The Christian faith defies definition. Our faith is something mysterious, since it involves: our finite minds somehow touching, somehow knowing the infinite God. Holding the Christian faith means receiving a gift from heaven. And co-operating with it, mentally.

We express our faith in the… Creed. We believe in God Almighty, Creator of all, Lord and Giver of life. We believe that He made everything out of nothing.

Why does earth orbit the sun–the third planet out, in this particular little solar system–with Venus our neighbor inward, and Mars one planet out? Because of physics and gravity? Well, yes…except then you have to ask: Why then is there a sun and an earth and a Venus and a Mars, and physics and gravity? Because of the Big Bang? Maybe. But if there was a Big Bang, then you have to ask: Why then was there a Big Bang? Our faith gives us a certain answer: Because God wills.

The infinite Power has an infinite Will, which wills that the universe exist, and that we exist, exactly as things stand, right now. If He willed otherwise, things would be otherwise.

Let’s ask ourselves this: Is our faith in this infinite, omnipotent God a comfort to us? Or is it terrifying?

Maybe it’s a comfort?  God governs everything with His inexorable power. So we can let go of our delusions of grandeur. We can accept that, in the great sway of the divine government, we are very small. Like little hobbits occupying an obscure corner of the cosmos, living on earth for a brief moment in the grand scheme of years. Our little pilgrim lives will pass away as swiftly as they came.

God is big. We are small. God can move mulberry trees at will; we are small enough to fit under a mulberry tree. So we can shed our Messiah complexes and enjoy our dinners in peace. May God’s will be done. Knowing the future is above my pay-grade.

But wait: This is a little terrifying, too—the greatness of God, and the littleness of us carbon life forms on the third rock from the sun.

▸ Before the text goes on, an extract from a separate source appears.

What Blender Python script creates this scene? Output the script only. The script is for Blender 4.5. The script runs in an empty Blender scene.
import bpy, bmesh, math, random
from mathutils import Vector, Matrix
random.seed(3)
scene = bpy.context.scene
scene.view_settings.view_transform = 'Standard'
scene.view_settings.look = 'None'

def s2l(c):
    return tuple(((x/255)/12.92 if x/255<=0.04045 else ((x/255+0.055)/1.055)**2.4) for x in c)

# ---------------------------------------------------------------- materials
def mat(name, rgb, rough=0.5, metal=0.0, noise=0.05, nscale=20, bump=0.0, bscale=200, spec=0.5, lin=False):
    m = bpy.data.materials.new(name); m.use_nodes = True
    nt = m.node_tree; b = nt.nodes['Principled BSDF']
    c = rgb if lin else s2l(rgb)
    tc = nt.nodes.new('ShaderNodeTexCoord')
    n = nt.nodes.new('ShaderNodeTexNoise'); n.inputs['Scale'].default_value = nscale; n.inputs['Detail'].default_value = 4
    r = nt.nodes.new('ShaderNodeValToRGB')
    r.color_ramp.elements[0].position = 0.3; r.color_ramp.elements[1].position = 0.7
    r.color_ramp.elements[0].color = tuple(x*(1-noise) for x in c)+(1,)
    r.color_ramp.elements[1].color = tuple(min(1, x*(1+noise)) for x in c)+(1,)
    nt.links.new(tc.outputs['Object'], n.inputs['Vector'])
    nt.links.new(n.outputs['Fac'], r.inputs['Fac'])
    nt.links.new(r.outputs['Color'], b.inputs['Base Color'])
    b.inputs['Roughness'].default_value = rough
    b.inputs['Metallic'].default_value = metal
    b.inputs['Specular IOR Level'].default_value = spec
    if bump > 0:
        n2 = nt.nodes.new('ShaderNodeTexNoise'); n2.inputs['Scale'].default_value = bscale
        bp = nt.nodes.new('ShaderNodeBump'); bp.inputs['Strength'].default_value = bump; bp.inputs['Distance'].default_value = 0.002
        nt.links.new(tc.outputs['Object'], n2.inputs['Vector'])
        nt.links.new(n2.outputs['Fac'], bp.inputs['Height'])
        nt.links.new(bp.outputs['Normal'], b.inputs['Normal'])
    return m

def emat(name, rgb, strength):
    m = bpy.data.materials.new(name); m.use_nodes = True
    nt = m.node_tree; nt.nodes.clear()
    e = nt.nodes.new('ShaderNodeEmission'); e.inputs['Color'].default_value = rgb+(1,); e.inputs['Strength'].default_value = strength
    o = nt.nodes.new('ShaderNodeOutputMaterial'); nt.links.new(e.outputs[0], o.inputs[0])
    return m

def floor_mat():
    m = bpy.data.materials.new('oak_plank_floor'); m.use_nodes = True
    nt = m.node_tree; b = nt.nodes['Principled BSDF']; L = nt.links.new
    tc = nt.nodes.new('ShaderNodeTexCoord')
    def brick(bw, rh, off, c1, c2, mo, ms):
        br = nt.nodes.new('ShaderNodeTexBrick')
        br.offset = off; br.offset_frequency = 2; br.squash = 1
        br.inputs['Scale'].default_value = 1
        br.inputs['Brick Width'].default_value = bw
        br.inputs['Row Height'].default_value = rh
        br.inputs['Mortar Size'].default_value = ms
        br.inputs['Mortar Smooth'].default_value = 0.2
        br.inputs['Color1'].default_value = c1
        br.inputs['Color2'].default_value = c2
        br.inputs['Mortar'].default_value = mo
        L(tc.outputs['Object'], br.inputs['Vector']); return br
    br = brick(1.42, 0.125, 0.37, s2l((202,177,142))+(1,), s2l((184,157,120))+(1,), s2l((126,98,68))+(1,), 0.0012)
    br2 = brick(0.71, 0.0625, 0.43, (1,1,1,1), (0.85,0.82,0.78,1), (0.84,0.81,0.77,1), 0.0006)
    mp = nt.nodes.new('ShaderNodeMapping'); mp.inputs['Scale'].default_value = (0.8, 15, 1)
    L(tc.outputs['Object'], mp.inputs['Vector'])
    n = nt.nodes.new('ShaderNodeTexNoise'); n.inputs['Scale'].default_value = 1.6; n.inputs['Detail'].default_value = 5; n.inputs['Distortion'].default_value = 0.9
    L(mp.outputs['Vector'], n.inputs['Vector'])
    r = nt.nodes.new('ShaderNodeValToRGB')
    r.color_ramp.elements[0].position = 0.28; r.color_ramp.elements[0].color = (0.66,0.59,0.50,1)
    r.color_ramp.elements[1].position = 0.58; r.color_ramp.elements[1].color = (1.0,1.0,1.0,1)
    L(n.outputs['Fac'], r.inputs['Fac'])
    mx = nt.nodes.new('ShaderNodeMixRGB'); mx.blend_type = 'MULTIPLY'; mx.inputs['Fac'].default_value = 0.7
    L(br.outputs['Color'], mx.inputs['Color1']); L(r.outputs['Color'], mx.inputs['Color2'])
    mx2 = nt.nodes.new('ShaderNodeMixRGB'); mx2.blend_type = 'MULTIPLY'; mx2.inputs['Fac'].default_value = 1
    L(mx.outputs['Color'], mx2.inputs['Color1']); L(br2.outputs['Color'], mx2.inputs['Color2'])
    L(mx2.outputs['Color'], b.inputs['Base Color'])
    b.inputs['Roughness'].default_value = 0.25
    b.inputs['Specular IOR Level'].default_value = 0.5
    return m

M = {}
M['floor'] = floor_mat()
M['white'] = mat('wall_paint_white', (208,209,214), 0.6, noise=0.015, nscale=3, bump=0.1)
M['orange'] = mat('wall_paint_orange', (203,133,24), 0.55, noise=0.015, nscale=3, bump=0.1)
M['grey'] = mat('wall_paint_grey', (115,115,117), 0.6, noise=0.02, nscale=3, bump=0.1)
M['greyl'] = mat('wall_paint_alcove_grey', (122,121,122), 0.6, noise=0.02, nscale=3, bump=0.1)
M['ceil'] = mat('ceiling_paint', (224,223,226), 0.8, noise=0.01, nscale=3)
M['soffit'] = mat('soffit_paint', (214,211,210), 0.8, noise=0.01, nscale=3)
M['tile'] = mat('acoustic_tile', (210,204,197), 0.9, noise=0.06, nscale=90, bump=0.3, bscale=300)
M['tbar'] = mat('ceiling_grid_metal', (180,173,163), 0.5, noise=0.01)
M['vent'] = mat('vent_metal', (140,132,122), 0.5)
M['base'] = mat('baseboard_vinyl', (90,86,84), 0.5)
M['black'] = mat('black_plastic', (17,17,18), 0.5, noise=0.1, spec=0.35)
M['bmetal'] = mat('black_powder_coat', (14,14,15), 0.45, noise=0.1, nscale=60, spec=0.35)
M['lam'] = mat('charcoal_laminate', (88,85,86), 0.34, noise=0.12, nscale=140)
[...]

I mean: Do we matter? We believe in the awesome infinite God, Who has laid out the heavens and the stars. We ourselves huddle here like so many little specks of life on a little planet. Do we matter?  Our smallness can just about overwhelm us.

Let’s go back to our original question. What is the faith that we pray the Lord will increase in us? The holy Catholic faith. Which believes in God Almighty, Maker of heaven and earth, of all things, the visible and the invisible. And our faith also believes in–part two of the Creed–Jesus Christ, His only Son, our Lord.

Do we matter? Well, the infinite God, Who cracks mulberry trees in half at will, by thunderbolts and hurricane winds—He made Himself one of us. He became incarnate and walked the earth.

And we have to seek precision here. God did not ‘incarnate’ Himself in the form of some fleeting vision. He didn’t even just send an angel. The holy Incarnation has no ephemeral aspects. He took our human nature to Himself in such a way that He Personally became one of these little semi-hairy creatures, who take up a tiny patch of territory on this little, remote planet, for a fleeting period of time, punctuated by daily dinners.

elanorgamgeeGod is a man. From the first Annunciation Day forward, He always will be a man. And that is His most awesomely powerful act of all. He saves us sinners and gives us eternal life. He makes us His intimate friends, His kith and kin: the eternal Son’s brothers and sisters, the eternal Father’s beloved children. For God to become man, while remaining pure God—that involves the kind of omnipotence that makes thunderstorms and hurricanes look like so many little splashings in a bird bath, by comparison.

After all, the universe really only appears to dwarf us human beings with its vastness. Yes: we get tired just walking from one end of a Walmart to another. But, in fact, every single individual human soul extends to a greater space than the entire universe of stars and planets, supernovas and galaxies. We can conceive and envision and number all the elements of the universe. The very huge cosmos, in which we find ourselves so small—this universe is, in fact, something of which we can conceive, something about which we can have a clear idea, as we gaze at the night sky. Which means that our minds are bigger than it is. Not in feet and inches. But in total spiritual comprehension. Each of our minds is bigger than the entire universe.

God did not unite Himself Personally with a supernova, or even with the Milky Way galaxy. He united Himself with us little goofballs right here. To give us His eternal friendship. That He did that is more awesome than anything.

We pray that our faith in that unfathomable mystery, the mystery of the eternal Son of the eternal Father becoming man–we pray that our faith in that awesome mystery will always increase.